Tuesday, April 21, 2015

Not to be Outdone - Senate Republicans and Senate Democrats Offer Their Compensation/Levy Proposals, too...

Just when you thought the legislative session was going to close on the equitable funding discussion for McCleary, the House and Senate came out with Teacher Compensation proposals late last week.  The competing proposals would shift the funding for teacher compensation away from local taxpayers and over to the state.  The resulting shift would have the state to fully fund basic education and leave levies, as originally intended, to pay for additional enhancements. 

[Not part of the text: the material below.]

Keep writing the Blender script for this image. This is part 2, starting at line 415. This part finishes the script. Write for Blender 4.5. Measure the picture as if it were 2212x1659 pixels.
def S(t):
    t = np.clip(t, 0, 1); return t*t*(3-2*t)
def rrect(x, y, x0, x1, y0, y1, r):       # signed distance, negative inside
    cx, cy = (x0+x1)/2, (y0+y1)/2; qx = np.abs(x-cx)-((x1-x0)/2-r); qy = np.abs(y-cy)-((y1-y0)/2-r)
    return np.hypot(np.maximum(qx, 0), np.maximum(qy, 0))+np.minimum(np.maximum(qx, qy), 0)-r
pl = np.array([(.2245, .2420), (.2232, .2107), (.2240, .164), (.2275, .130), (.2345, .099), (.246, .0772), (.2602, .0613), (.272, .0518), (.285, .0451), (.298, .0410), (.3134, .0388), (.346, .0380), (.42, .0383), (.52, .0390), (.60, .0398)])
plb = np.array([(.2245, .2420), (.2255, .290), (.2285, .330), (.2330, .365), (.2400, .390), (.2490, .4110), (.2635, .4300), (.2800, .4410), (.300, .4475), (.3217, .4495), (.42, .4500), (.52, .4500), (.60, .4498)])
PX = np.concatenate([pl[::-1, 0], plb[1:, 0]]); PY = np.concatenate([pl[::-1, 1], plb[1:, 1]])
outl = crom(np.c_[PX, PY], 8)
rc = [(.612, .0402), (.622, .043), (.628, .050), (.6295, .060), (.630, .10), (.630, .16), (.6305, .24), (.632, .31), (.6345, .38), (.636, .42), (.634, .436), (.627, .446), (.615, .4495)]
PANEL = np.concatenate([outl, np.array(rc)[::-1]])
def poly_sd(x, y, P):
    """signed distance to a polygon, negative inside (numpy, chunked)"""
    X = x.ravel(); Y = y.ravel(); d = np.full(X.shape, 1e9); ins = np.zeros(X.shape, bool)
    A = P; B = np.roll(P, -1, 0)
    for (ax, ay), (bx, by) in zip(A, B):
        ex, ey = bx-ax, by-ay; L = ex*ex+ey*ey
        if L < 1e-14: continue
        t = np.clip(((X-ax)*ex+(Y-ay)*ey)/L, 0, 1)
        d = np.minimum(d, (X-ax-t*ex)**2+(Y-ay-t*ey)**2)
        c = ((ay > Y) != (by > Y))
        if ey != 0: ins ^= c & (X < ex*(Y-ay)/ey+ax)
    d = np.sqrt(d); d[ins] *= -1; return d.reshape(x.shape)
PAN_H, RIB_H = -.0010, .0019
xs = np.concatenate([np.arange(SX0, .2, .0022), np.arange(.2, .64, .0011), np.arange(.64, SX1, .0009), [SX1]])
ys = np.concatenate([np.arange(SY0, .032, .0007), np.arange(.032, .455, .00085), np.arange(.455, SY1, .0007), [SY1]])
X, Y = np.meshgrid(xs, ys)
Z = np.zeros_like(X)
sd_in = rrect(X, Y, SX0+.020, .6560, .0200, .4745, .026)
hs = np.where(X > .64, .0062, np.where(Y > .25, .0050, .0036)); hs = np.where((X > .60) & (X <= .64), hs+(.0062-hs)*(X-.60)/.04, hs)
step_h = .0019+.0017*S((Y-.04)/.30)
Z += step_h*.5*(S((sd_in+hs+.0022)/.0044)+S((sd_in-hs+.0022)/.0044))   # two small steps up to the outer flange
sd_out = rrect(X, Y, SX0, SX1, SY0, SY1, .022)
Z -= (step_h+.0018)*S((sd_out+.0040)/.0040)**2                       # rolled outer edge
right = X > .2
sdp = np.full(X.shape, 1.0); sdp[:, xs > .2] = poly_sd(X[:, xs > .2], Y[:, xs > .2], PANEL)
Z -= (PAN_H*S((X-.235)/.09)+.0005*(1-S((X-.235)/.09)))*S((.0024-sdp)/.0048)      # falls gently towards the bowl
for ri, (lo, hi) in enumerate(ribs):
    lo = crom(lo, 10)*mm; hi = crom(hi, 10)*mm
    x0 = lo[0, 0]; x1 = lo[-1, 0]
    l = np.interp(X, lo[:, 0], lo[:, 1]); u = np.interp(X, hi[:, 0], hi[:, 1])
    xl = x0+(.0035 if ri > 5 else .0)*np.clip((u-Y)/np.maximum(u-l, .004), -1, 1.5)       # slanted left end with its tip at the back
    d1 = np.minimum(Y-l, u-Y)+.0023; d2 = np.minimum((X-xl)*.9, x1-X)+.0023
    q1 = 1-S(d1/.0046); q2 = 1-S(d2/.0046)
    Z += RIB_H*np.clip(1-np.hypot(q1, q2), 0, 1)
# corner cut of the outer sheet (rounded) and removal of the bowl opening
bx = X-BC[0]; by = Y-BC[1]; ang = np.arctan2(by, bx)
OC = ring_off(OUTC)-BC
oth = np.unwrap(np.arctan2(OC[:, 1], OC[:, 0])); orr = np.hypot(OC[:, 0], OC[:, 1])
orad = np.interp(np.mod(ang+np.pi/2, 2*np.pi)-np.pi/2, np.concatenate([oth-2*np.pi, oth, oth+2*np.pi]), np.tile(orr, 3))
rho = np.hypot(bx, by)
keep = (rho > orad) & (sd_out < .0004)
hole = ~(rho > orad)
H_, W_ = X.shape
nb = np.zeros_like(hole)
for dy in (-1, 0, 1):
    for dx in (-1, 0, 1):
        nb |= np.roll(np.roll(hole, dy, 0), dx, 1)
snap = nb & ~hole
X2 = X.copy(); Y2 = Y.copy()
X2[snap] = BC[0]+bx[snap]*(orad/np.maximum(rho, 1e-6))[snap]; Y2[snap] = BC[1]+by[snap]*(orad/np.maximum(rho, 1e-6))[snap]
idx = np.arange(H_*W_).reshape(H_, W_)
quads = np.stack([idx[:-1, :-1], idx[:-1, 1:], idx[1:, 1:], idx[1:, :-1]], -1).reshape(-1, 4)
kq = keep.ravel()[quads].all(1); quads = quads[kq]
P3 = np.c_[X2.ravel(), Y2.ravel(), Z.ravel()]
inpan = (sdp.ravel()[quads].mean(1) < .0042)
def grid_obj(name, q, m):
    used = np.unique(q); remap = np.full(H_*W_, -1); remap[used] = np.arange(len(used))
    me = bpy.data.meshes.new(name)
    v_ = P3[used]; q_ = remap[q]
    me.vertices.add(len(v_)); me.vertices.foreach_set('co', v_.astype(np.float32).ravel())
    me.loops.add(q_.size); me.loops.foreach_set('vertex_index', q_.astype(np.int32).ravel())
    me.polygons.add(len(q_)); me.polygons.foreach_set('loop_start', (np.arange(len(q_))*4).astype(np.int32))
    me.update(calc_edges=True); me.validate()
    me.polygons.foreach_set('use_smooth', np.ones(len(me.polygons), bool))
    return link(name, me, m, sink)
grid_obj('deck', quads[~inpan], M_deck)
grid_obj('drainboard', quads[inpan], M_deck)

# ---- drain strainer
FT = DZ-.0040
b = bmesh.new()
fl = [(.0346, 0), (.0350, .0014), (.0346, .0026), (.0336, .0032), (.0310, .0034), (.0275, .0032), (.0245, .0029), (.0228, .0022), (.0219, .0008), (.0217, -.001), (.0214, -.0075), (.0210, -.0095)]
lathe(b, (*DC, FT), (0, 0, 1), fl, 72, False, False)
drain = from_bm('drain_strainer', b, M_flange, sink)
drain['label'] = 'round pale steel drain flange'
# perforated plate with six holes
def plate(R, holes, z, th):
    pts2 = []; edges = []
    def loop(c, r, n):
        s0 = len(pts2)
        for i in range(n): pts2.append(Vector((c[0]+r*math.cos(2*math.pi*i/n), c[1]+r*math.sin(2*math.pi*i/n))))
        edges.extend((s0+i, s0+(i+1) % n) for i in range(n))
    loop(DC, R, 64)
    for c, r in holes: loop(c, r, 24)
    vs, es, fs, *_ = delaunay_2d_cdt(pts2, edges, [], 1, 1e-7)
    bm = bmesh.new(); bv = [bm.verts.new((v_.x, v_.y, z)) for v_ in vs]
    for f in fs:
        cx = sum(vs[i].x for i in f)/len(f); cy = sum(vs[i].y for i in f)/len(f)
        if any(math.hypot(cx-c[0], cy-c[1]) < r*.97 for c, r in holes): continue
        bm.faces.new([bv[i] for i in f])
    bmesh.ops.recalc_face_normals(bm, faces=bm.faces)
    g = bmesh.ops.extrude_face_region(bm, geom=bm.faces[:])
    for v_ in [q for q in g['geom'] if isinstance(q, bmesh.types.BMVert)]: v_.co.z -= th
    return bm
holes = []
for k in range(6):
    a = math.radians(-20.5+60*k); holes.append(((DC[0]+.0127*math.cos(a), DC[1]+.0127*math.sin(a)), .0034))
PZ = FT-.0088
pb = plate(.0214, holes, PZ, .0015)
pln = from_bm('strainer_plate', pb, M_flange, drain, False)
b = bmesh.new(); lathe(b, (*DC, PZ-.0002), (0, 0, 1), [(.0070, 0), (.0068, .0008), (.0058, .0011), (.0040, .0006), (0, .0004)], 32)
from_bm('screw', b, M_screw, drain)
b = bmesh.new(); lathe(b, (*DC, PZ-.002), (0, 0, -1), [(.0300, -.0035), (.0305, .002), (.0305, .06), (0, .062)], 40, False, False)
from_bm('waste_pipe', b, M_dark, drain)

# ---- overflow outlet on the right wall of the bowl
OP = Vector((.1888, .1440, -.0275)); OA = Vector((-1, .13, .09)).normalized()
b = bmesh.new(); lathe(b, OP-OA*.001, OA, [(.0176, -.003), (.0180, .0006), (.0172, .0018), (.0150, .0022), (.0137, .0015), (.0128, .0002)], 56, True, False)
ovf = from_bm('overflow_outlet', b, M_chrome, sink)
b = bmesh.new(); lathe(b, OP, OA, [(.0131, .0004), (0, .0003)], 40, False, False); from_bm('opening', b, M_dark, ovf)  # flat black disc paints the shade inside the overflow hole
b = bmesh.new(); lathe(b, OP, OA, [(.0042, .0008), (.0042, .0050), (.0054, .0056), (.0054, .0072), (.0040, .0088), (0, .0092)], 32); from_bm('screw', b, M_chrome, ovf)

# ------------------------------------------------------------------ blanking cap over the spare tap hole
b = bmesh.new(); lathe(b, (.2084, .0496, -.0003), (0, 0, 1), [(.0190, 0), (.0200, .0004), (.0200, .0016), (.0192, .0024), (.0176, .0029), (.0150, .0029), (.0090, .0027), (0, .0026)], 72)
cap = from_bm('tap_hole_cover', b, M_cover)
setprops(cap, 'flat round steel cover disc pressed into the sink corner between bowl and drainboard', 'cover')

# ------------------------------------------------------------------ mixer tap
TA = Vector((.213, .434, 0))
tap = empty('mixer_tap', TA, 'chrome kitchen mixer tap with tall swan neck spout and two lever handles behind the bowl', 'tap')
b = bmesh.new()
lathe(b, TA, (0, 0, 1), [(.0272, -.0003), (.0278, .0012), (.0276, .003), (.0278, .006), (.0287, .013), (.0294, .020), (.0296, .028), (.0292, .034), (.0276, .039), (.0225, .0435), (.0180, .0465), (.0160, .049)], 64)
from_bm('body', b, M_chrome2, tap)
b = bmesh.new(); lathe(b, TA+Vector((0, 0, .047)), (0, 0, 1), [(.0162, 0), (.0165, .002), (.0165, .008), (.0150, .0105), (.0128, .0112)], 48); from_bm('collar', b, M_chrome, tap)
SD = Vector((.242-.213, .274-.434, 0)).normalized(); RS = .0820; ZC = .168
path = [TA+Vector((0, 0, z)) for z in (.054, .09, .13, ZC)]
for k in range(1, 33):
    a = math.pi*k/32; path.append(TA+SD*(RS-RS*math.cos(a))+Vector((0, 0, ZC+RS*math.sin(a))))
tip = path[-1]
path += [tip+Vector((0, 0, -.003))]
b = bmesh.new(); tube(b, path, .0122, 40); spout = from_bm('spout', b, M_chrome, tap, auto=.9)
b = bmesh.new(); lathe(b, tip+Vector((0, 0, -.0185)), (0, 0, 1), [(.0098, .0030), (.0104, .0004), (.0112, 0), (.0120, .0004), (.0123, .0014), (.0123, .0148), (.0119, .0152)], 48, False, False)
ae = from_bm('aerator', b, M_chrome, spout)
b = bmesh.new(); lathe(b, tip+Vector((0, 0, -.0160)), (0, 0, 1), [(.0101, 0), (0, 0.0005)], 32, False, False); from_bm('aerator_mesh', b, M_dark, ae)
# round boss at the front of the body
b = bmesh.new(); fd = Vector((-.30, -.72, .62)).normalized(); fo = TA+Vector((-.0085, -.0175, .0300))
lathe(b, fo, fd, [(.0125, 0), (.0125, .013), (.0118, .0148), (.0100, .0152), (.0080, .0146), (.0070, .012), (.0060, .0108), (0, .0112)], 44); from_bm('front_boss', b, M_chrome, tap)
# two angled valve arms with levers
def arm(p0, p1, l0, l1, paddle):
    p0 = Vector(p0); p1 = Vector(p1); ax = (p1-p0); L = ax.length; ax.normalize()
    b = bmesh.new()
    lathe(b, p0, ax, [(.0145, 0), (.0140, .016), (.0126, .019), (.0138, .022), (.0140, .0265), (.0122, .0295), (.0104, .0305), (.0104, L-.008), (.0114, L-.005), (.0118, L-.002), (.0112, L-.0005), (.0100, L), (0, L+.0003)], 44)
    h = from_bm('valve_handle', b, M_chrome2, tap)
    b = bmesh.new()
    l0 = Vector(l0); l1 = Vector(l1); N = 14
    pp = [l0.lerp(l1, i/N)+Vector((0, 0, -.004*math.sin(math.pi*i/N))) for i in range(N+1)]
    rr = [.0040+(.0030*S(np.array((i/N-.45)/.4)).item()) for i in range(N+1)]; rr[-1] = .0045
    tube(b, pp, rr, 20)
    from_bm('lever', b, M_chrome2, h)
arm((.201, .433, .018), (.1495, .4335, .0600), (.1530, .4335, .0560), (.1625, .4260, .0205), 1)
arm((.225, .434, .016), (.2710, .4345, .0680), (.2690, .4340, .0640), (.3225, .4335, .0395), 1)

The Senate Republican version (SB 6109) features a levy swap – meaning that levy authorization would be reduced and the state would start collecting the property tax that it is allocated under state law.  This would mean that revenue would be allocated on a statewide average, and not based on the local economy.  The challenge, however, is equity for school districts which have higher property values and how to ensure that taxpayers are not paying more and getting less in those districts.  The bill results in a lot of complicated math which sent local school administrators scrambling back to their finance officers to see how the numbers affected them and the taxpayers they serve.
Senate Democrats offer a capital gains tax of 7% (SB 6104 and SB 6102), but it exempts home sales, and other investments.  It is believed that the total number of people affected by this proposal is 7,500 people statewide.  The House kicks the can down the road and develops a study committee to return to the legislature in 2017.   OSPI has developed its own answer to the problem and will reveal its funding proposal on Monday morning.  Although the Superintendent has his own plan, his staff had nice things to say about the Senate Republican proposal for its part in being the most complete answer to the McCleary question so far this cycle.  PTA McCleary Team leader Eden Mack appreciated the completeness of the proposal, but challenged the Senate to take local taxpayers into consideration and try to find a statewide financial solution that is fair, uniform, and equitable.
The legislature ends its regular 105 day session on April 26th.  It is highly likely that we will be going into a short special session to resolve the gap between all the parties involved.  After that, the Supreme Court will take up the issue once again to determine if the legislature has moved far enough down the road to warrant the contempt finding removed.